**What you will do**
Starting at the first line of the listing below, repeat each line exactly until the line containing "COL = SC.collection", which you include. Leave out pictures.
━━━━━━━━━━━━━━━━━━━━━━━━━━━━━━
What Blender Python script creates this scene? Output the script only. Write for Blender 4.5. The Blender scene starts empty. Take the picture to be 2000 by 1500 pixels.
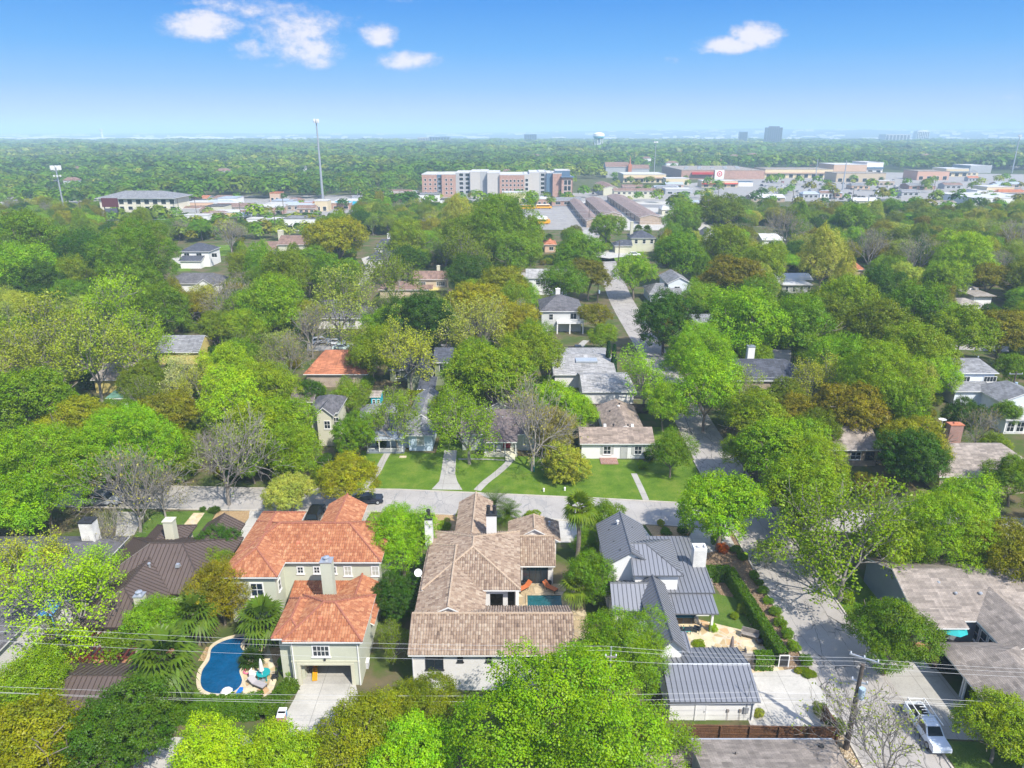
import bpy, math, random
import numpy as np
from mathutils import Vector, Matrix
R = math.radians
SC = bpy.context.scene
COL = SC.collection

# ---------------------------------------------------------------- camera
CAM_H, PITCH, FPX = 50.0, R(19.5), 1389.0
cam_d = bpy.data.cameras.new('camera'); cam = bpy.data.objects.new('camera', cam_d); COL.objects.link(cam)
cam.location = (0, 0, CAM_H); cam.rotation_euler = (R(90) - PITCH, 0, 0)
cam_d.sensor_width = 36; cam_d.lens = 36 * FPX / 2000; cam_d.clip_start = 0.5; cam_d.clip_end = 200000
SC.camera = cam
# ---------------------------------------------------------------- light
SUN_EL = R(49); SUN_H = Vector((0.62, -0.78, 0)).normalized()
SUN_DIR = Vector((SUN_H.x * math.cos(SUN_EL), SUN_H.y * math.cos(SUN_EL), math.sin(SUN_EL)))
sun_d = bpy.data.lights.new('sun', 'SUN'); sun = bpy.data.objects.new('sun', sun_d); COL.objects.link(sun)
sun_d.energy = 3.25; sun_d.angle = R(0.6); sun_d.color = (1.0, 0.955, 0.87)
sun.location = (0, 0, 120); sun.rotation_euler = SUN_DIR.to_track_quat('Z', 'Y').to_euler()
SC.view_settings.view_transform = 'Standard'; SC.view_settings.look = 'None'
SC.view_settings.exposure = 1.1; SC.view_settings.gamma = 1
SC.render.engine = 'CYCLES'
cy = SC.cycles
cy.max_bounces = 6; cy.diffuse_bounces = 3; cy.glossy_bounces = 2; cy.transmission_bounces = 3
cy.transparent_max_bounces = 4; cy.volume_bounces = 1
cy.use_denoising = True; cy.caustics_reflective = False; cy.caustics_refractive = False
cy.use_adaptive_sampling = True; cy.adaptive_threshold = 0.02
try: cy.denoiser = 'OPENIMAGEDENOISE'; cy.denoising_prefilter = 'ACCURATE'
except Exception: pass

class NT:
    """tiny node-graph helper"""
    def __init__(s, tree): s.t = tree; s.n = tree.nodes; s.l = tree.links
    def add(s, typ, **kw):
        n = s.n.new(typ)
        for k, v in kw.items(): setattr(n, k, v)
        return n
    def put(s, sock, v):
        if v is None: return
        if hasattr(v, 'is_output'): s.l.new(v, sock)
        else:
            if hasattr(sock.default_value, '__len__') and not hasattr(v, '__len__'): v = [v] * len(sock.default_value)
            if hasattr(v, '__len__') and hasattr(sock.default_value, '__len__') and len(sock.default_value) == 4 and len(v) == 3: v = (*v, 1)
            sock.default_value = v
    def m(s, op, a, b=None, c=None, clamp=False):
        n = s.add('ShaderNodeMath', operation=op, use_clamp=clamp)
        for i, v in enumerate((a, b, c)): s.put(n.inputs[i], v)
        return n.outputs[0]
    def vm(s, op, a, b=None):
        n = s.add('ShaderNodeVectorMath', operation=op); s.put(n.inputs[0], a); s.put(n.inputs[1], b)
        return n.outputs[1] if op in ('LENGTH', 'DOT_PRODUCT') else n.outputs[0]
    def sep(s, v): n = s.add('ShaderNodeSeparateXYZ'); s.put(n.inputs[0], v); return n.outputs
    def comb(s, x, y, z):
        n = s.add('ShaderNodeCombineXYZ')
        for i, v in enumerate((x, y, z)): s.put(n.inputs[i], v)
        return n.outputs[0]
    def mix(s, f, a, b, mode='MIX'):
        n = s.add('ShaderNodeMix', data_type='RGBA', blend_type=mode)
        s.put(n.inputs[0], f); s.put(n.inputs[6], a); s.put(n.inputs[7], b); return n.outputs[2]
    def noise(s, vec, scale, detail=3, rough=.55, out=0, dist=0):
        n = s.add('ShaderNodeTexNoise'); s.put(n.inputs['Vector'], vec)
        n.inputs['Scale'].default_value = scale; n.inputs['Detail'].default_value = detail
        n.inputs['Roughness'].default_value = rough; n.inputs['Distortion'].default_value = dist
        return n.outputs[out]
    def ramp(s, f, stops, interp='LINEAR'):
        n = s.add('ShaderNodeValToRGB'); n.color_ramp.interpolation = interp; e = n.color_ramp.elements
        while len(e) < len(stops): e.new(.5)
        for i, (p, c) in enumerate(stops):
            e[i].position = p; e[i].color = (*c, 1) if len(c) == 3 else c
        s.put(n.inputs[0], f); return n.outputs[0]
    def mapr(s, v, a, b, c=0., d=1., smooth=False):
        n = s.add('ShaderNodeMapRange'); n.interpolation_type = 'SMOOTHSTEP' if smooth else 'LINEAR'
        for i, q in enumerate((v, a, b, c, d)): s.put(n.inputs[i], q)
        return n.outputs[0]

# ---------------------------------------------------------------- sky
world = bpy.data.worlds.new('World'); SC.world = world; world.use_nodes = True
w = NT(world.node_tree); w.n.clear()
tc = w.add('ShaderNodeTexCoord'); dx, dy, dz = w.sep(tc.outputs['Generated'])
# clear-day zenith colour reaches low down, as over the photographed plain
vs = w.vm('NORMALIZE', w.comb(dx, dy, w.m('ADD', w.m('MULTIPLY', w.m('MAXIMUM', dz, 0.0), 3.0), 0.02)))
sky = w.add('ShaderNodeTexSky', sky_type='NISHITA'); sky.sun_disc = False
sky.sun_elevation = SUN_EL; sky.sun_rotation = math.atan2(SUN_H.x, SUN_H.y); sky.altitude = 250
sky.air_density = 1.0; sky.dust_density = 0.6; sky.ozone_density = 2.5
w.put(sky.inputs[0], vs)
hs = w.add('ShaderNodeHueSaturation'); hs.inputs['Hue'].default_value = .505; hs.inputs['Saturation'].default_value = .85
hs.inputs['Value'].default_value = 1.25; w.put(hs.inputs['Color'], sky.outputs[0])
low = w.ramp(w.m('MAXIMUM', dz, 0.), [(.0, (1.62, 1.88, 2.52)), (.008, (1.64, 1.90, 2.54)), (.024, (1.46, 1.90, 2.62)), (.055, (.80, 1.62, 2.82)), (.097, (.36, 1.33, 2.9)), (.15, (.17, 1.0, 2.72)), (.30, (.2, .85, 2.4))])
skyb = w.mix(w.mapr(dz, .22, .5, 0., 1., True), low, hs.outputs[0])
# clouds: puffs of noise in tangent directions east (a) and up (e)
yy = w.m('MAXIMUM', dy, 0.02); ca = w.m('DIVIDE', dx, yy); ce = w.m('DIVIDE', dz, yy)
cv = w.comb(ca, w.m('MULTIPLY', ce, 1.6), 0.)
n1 = w.noise(cv, 17., 8, .62); n2 = w.noise(w.vm('ADD', cv, (3.1, 1.7, 0)), 60., 6, .65)
nn = w.m('ADD', w.m('MULTIPLY', n1, .62), w.m('MULTIPLY', n2, .38))
# (column, row, half width, half height, strength) of each puff, in photograph pixels turned into directions
PUFFS = [(395, 50, 92, 30, 1.15), (330, 38, 40, 14, .8), (500, 18, 130, 22, .75), (560, 60, 100, 48, .85), (500, 95, 60, 26, .8), (600, 100, 90, 34, .95), (550, 125, 50, 10, .6), (650, 40, 60, 22, .6), (740, 68, 44, 26, 1.05), (800, 118, 70, 20, 1.05), (745, 124, 40, 8, .5), (690, 30, 40, 14, .4), (400, 5, 90, 10, .5),
         (1478, 70, 56, 30, 1.3), (1425, 88, 70, 18, 1.1), (1385, 98, 50, 10, .8), (1318, 117, 26, 8, .55), (1985, 190, 60, 10, .5), (1750, 214, 90, 9, .35), (910, 186, 60, 9, .35), (1985, 130, 24, 9, .5), (770, 2, 60, 6, .5)]
def _dir(px, py): b_ = (750 - py) / FPX; dyy = math.cos(PITCH) + b_ * math.sin(PITCH); return (px - 1000) / FPX / dyy, (-math.sin(PITCH) + b_ * math.cos(PITCH)) / dyy
PUFFS = [(*_dir(p[0], p[1]), p[2] / FPX * .9 * 1.25, p[3] / FPX * .85 * 1.35, p[4]) for p in PUFFS]
cov = None
for (a0, e0, ra, re, st) in PUFFS:
    q = w.m('SUBTRACT', 1.0, w.m('ADD', w.m('POWER', w.m('DIVIDE', w.m('SUBTRACT', ca, a0), ra), 2.), w.m('POWER', w.m('DIVIDE', w.m('SUBTRACT', ce, e0), re), 2.)))
    q = w.m('MULTIPLY', w.m('MAXIMUM', q, 0.), st)
    cov = q if cov is None else w.m('MAXIMUM', cov, q)
dens = w.mapr(w.m('ADD', w.m('MULTIPLY', cov, .9), w.m('MULTIPLY', w.m('SUBTRACT', nn, .5), 2.3)), .28, 1.0, 0., 1., True)
dens = w.m('MULTIPLY', dens, w.mapr(cov, 0., .12, 0., 1., True))
dens = w.m('MULTIPLY', dens, w.m('GREATER_THAN', dy, .05))
ccol = w.ramp(dens, [(0., (2.25, 2.2, 2.8)), (.55, (2.6, 2.5, 2.85)), (1., (3.0, 2.85, 3.05))])
skyc = w.mix(w.m('MULTIPLY', dens, .95), skyb, ccol)
bg = w.add('ShaderNodeBackground'); bg.inputs[1].default_value = 0.15; w.put(bg.inputs[0], skyc)
wo = w.add('ShaderNodeOutputWorld'); w.l.new(bg.outputs[0], wo.inputs[0])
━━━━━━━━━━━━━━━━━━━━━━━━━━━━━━
**Answer for this exercise**
What Blender Python script creates this scene? Output the script only. Write for Blender 4.5. The Blender scene starts empty. Take the picture to be 2000 by 1500 pixels.
import bpy, math, random
import numpy as np
from mathutils import Vector, Matrix
R = math.radians
SC = bpy.context.scene
COL = SC.collection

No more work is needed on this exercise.